Professor Albert received a BA from Cornell University, an MA in Social Thought and a PhD in Anthropology from the University of Chicago, and an MSc from Columbia University. He lived and worked with the Lak people in Papua New Guinea, and wrote his doctoral thesis on the Ritual and Political Process of the Lak. He joined the Graduate School of Public Health as a Professor of Behavioral and Community Health Sciences in 2005, and became Department Chair in 2011. Throughout his career, Professor Albert has studied how poor health affects function and well being, and how social contexts buffer or intensify these effects. He has illustrated how poverty, race, education, and geography are the central social context for health because they generate unequal opportunities to be healthy. His recent work has focused on healthy aging and on community violence prevention. He serves co-Principal Investigator of the University of Pittsburgh CDC Prevention Research Center.

Albert has authored or co-authored 175 peer reviewed papers, written 32 book chapters, and edited five books on Aging, Public Health, and Public Health Research.
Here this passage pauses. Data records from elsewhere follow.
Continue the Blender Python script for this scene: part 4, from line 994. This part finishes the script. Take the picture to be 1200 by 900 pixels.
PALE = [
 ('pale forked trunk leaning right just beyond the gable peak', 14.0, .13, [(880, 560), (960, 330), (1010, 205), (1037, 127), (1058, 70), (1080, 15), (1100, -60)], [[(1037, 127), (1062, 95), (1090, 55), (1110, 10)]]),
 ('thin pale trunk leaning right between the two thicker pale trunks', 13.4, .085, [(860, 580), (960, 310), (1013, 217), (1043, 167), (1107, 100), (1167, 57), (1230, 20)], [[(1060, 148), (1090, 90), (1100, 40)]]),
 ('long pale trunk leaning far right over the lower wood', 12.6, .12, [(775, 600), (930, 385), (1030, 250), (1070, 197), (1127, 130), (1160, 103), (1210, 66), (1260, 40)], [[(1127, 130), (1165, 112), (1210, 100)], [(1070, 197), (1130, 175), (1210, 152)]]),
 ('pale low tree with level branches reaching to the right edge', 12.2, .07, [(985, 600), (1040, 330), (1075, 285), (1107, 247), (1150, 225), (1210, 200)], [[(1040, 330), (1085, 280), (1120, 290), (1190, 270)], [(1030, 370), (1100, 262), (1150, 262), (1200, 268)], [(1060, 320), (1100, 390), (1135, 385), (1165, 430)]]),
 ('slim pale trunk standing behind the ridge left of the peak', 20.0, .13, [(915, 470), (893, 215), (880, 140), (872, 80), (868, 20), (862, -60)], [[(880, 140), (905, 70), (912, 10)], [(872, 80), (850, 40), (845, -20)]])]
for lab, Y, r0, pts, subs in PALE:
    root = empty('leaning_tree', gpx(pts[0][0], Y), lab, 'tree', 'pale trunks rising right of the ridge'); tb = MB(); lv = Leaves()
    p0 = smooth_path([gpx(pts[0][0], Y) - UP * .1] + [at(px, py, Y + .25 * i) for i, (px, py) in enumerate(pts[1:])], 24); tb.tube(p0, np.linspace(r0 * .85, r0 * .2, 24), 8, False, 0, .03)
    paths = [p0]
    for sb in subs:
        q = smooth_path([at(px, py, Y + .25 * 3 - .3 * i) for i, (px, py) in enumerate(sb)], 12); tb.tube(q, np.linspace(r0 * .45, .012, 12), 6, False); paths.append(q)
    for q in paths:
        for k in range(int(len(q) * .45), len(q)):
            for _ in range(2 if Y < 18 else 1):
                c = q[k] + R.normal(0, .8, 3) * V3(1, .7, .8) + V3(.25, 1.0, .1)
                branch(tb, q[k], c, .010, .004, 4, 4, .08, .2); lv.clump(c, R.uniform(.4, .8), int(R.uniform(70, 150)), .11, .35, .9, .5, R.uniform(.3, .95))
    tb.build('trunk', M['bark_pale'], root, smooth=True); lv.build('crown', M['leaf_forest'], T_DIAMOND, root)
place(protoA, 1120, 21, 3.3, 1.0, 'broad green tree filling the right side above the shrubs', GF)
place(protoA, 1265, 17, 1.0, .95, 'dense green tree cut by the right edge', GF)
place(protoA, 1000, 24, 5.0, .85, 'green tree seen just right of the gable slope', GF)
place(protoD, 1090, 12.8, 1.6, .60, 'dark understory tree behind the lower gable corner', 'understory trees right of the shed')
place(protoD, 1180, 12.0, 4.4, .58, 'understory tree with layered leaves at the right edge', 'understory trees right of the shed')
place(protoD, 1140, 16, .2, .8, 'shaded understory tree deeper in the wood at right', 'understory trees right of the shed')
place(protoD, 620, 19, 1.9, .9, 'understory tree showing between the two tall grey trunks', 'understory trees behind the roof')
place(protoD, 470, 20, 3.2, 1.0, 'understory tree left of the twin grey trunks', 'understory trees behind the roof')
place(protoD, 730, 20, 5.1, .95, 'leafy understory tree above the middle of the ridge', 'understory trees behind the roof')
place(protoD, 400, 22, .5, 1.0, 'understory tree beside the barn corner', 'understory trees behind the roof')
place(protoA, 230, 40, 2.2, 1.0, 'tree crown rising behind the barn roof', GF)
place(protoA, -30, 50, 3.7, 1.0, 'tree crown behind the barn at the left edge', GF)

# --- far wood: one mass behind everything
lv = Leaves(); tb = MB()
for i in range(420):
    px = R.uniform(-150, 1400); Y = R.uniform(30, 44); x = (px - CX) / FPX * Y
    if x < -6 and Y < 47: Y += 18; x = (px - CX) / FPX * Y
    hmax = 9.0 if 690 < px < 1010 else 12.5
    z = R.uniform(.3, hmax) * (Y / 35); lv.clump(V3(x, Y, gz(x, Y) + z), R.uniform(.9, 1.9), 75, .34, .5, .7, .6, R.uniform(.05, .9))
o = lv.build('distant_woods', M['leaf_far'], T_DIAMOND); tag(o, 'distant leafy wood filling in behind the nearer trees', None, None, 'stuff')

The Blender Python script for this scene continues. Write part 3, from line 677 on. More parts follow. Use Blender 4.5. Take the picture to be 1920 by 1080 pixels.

He is a Fellow of the American Anthropological Association and the Gerontological Society of America. Appointment to a named chair is among the highest honors a university can bestow upon a member of its faculty. It recognizes the exceptional quality and importance of Professor Albert’s career-long commitment to conducting research intended to improve the health and functioning of vulnerable populations, his teaching, service and leadership, and his dedication to health equity - all supporting the underlying belief that all humans are entitled to good health.